Entries with scene source code:
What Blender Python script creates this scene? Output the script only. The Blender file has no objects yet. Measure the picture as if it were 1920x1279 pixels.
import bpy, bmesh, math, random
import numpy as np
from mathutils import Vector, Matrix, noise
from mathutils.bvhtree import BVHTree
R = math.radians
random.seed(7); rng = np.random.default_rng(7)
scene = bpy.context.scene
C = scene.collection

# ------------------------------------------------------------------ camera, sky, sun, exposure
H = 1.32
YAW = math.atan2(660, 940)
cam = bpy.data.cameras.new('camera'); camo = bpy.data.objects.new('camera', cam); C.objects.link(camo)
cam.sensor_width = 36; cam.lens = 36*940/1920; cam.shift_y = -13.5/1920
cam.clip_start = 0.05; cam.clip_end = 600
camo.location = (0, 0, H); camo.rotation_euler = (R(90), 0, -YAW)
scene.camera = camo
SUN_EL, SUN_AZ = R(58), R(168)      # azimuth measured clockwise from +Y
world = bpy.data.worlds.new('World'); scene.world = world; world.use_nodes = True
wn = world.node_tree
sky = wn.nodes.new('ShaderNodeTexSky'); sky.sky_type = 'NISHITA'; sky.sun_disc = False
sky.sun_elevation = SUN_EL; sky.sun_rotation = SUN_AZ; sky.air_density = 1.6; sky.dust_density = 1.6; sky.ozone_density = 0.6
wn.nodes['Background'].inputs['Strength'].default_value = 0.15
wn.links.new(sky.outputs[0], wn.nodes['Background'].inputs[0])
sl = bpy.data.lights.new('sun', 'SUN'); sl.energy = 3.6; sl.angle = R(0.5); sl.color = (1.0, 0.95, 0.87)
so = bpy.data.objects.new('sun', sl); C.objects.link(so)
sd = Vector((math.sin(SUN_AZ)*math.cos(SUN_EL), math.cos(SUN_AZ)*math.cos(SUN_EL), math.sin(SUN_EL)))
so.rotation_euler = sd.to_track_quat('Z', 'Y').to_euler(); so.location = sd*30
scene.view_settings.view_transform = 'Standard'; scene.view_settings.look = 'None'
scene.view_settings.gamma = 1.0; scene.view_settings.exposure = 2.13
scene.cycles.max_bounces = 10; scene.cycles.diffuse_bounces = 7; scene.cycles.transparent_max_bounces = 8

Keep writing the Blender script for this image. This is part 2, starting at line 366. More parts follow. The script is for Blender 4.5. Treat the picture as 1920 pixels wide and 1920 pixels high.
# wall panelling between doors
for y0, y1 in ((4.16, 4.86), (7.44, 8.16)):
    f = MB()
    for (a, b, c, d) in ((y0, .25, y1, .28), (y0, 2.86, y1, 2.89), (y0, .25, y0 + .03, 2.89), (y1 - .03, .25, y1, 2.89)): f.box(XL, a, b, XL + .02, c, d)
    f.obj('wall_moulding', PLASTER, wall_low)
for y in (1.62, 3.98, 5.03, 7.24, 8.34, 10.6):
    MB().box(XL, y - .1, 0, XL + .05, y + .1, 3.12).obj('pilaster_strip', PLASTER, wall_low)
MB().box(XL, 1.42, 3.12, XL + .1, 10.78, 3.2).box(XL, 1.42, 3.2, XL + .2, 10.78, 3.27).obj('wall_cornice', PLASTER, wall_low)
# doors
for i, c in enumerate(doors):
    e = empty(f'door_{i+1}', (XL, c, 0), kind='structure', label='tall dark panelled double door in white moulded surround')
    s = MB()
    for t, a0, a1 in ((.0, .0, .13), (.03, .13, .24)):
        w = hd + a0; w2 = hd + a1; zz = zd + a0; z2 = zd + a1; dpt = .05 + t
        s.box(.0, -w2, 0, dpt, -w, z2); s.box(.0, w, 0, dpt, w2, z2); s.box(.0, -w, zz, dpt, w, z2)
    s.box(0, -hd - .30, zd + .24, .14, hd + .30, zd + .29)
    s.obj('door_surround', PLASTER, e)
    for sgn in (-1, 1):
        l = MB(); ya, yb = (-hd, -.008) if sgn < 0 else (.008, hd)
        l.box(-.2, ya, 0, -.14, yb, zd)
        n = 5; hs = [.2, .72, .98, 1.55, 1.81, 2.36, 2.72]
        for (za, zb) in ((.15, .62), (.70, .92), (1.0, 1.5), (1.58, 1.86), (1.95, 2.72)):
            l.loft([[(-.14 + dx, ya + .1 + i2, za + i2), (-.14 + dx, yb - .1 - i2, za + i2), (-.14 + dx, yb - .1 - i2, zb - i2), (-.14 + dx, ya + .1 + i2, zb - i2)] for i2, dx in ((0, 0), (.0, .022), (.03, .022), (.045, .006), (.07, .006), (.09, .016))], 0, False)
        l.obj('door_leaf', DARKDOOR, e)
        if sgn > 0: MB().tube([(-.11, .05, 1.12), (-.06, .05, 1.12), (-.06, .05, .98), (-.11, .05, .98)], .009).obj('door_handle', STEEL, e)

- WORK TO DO
Up to and including the line with "C = scene.collection", repeat the data exactly, starting from its first line; nothing else belongs in the response.

- PROBLEM SOLUTION
What Blender Python script creates this scene? Output the script only. The Blender file has no objects yet. Measure the picture as if it were 1920x1279 pixels.
import bpy, bmesh, math, random
import numpy as np
from mathutils import Vector, Matrix, noise
from mathutils.bvhtree import BVHTree
R = math.radians
random.seed(7); rng = np.random.default_rng(7)
scene = bpy.context.scene
C = scene.collection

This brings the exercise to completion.